AIM OF THE EXERCISE:
Every line of the material is to be repeated exactly as it stands.

COLLECTED DATA:
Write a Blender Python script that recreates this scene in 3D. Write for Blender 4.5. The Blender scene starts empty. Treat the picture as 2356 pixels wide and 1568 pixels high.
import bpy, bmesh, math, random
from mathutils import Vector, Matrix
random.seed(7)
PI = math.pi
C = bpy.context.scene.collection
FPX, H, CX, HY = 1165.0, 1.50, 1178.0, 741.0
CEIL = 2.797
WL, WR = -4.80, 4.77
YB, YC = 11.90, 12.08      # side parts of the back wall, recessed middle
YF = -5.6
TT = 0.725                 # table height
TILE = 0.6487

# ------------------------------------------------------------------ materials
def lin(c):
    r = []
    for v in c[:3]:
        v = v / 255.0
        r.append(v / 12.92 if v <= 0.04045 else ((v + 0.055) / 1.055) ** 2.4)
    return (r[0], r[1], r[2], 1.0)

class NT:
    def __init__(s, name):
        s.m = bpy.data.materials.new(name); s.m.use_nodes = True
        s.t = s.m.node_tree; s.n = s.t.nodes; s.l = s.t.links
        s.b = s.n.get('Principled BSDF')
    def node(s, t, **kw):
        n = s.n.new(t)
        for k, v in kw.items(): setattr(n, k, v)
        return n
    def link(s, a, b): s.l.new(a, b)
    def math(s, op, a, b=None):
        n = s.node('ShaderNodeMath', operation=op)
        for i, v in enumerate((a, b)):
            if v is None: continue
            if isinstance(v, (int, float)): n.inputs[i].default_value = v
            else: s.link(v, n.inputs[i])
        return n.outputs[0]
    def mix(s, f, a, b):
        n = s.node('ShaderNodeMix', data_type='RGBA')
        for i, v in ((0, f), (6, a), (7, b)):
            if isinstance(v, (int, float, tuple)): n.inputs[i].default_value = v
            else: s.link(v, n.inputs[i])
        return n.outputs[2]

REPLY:
Write a Blender Python script that recreates this scene in 3D. Write for Blender 4.5. The Blender scene starts empty. Treat the picture as 2356 pixels wide and 1568 pixels high.
import bpy, bmesh, math, random
from mathutils import Vector, Matrix
random.seed(7)
PI = math.pi
C = bpy.context.scene.collection
FPX, H, CX, HY = 1165.0, 1.50, 1178.0, 741.0
CEIL = 2.797
WL, WR = -4.80, 4.77
YB, YC = 11.90, 12.08      # side parts of the back wall, recessed middle
YF = -5.6
TT = 0.725                 # table height
TILE = 0.6487

# ------------------------------------------------------------------ materials
def lin(c):
    r = []
    for v in c[:3]:
        v = v / 255.0
        r.append(v / 12.92 if v <= 0.04045 else ((v + 0.055) / 1.055) ** 2.4)
    return (r[0], r[1], r[2], 1.0)

class NT:
    def __init__(s, name):
        s.m = bpy.data.materials.new(name); s.m.use_nodes = True
        s.t = s.m.node_tree; s.n = s.t.nodes; s.l = s.t.links
        s.b = s.n.get('Principled BSDF')
    def node(s, t, **kw):
        n = s.n.new(t)
        for k, v in kw.items(): setattr(n, k, v)
        return n
    def link(s, a, b): s.l.new(a, b)
    def math(s, op, a, b=None):
        n = s.node('ShaderNodeMath', operation=op)
        for i, v in enumerate((a, b)):
            if v is None: continue
            if isinstance(v, (int, float)): n.inputs[i].default_value = v
            else: s.link(v, n.inputs[i])
        return n.outputs[0]
    def mix(s, f, a, b):
        n = s.node('ShaderNodeMix', data_type='RGBA')
        for i, v in ((0, f), (6, a), (7, b)):
            if isinstance(v, (int, float, tuple)): n.inputs[i].default_value = v
            else: s.link(v, n.inputs[i])
        return n.outputs[2]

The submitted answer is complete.